Monday, April 5, 2010

Alice on Ivory

When you visit our museum website (www.minermuseum.org) the first image you see is a lovely painted portrait of Alice T. Miner welcoming you to the site. The original, on loan from Miner Institute, sits on a table in the Parlor here at the museum, and it is truly a lovely image. The portrait was done on ivory by Mira Edgerly Korzybski, a well-known woman artist in her day. Miniature painted portraiture had fallen off in popularity with the rise of photography, but the genre was making a come-back with artists who appreciated the works they were still seeing in Europe.

Alice T. Miner painted portrait by Mira Edgerly, ca. 1915

A largely self-taught artist, Mira Edgerly was born in Illinois in 1879, but grew up in Michigan where her father was an inventor and the director of the Michigan Central Railroad. Her fascination with drawing started when she was quite young, and as a teen she was sent to Europe to study art in England and Paris. Mira later studied at the Art Institute in San Francisco where she met and posed for her friend, photographer Arnold Genthe. John Singer Sargent urged her to pursue her love of portraiture by painting on ivory.

Mira Edgerly Burt (Mr. Burt was her first husband) portrait by Arnold Genthe

Mira Edgerly eventually took the medium one step further by painting on larger pieces of ivory, such as the 4.5"x 10" portrait of our founder, Alice T. Miner. Mira chose more translucent pieces of ivory to give greater luminescence to her colors, ordering the large pieces from London. Her skills were in demand around the world and she painted portraits of socialites, statesman and the upper echelons of American and European society in New York, London, Paris, San Francisco, Chicago, and Latin America.

In 1919 Mira Edgerly married her second husband Alfred Korzybski, a Polish-American philosopher and scientist best known for developing the theory of General Semantics.

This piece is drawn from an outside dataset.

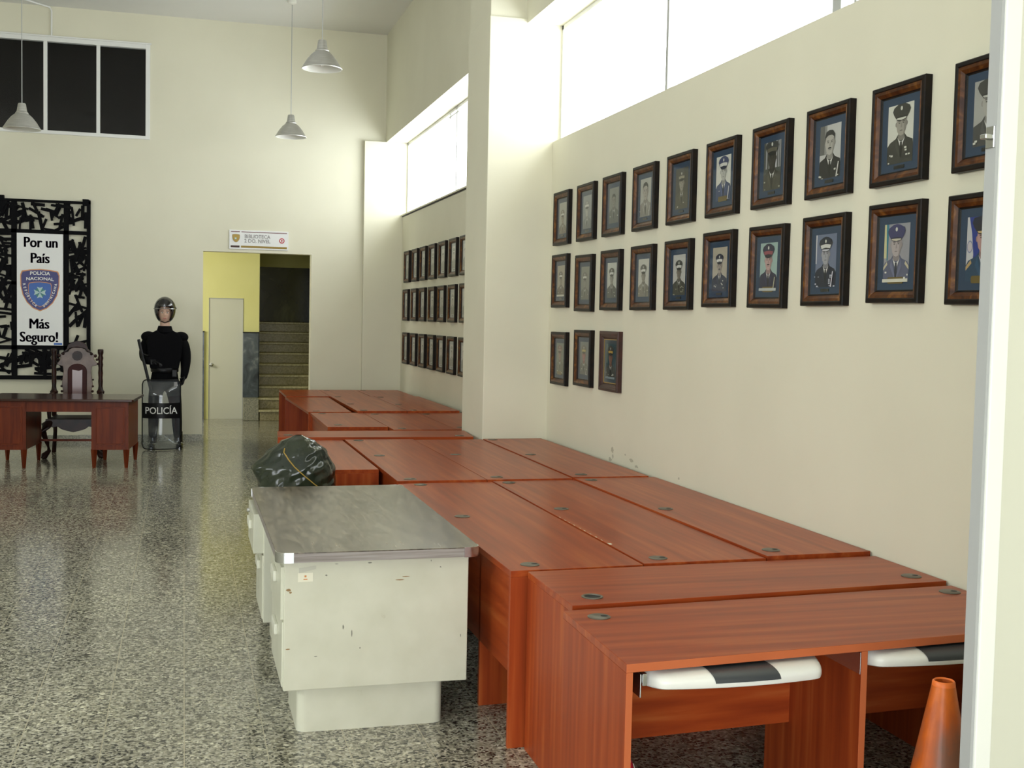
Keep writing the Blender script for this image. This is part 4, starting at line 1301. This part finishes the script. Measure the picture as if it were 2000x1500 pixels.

She led an extremely interesting life! She worked to forward the career of Gertrude Stein, and painted a portrait of Princess Patricia, a grand daughter of Queen Victoria, while in Ottawa. Mira Edgerly is mentioned in the autobiography of Alice B. Toklas in 1933, "Mildred Aldrich once brought a very extraordinary person Myra Edgerly. I remembered very well that when I was quite young and went to a fancy-dress ball, a Mardi Gras ball in San Francisco, I saw a very tall and very beautiful and very brilliant woman there. This was Myra Edgerly young. Genthe, the well known photographer did endless photographs of her, mostly with a cat. She had come to London as a miniaturist and she had one of those phenomenal successes that Americans do have in Europe. She had miniatured everybody, and the royal family, and she had maintained her earnest gay careless outspoken San Francisco way through it all."

An independent and strong character seemed to sustain her and help further her career as well as those of her friends. Today, however, there is not much known about Ms. Korzybski. Her work can be found at The Art Institute in Chicago, and there is a large collection of her personal papers, letters, journals and photographs, along with forty of her ivory portraits at Columbia University in New York City. But if you are in northern New York, you need only travel to The Alice to see an amazing example of her work!

1 comment:

  1. Fascinating post, but be careful, Alice B. Toklas did not write THE AUTOBIOGRAPHY OF ALICE B. TOKLAS, Gertrude Stein did.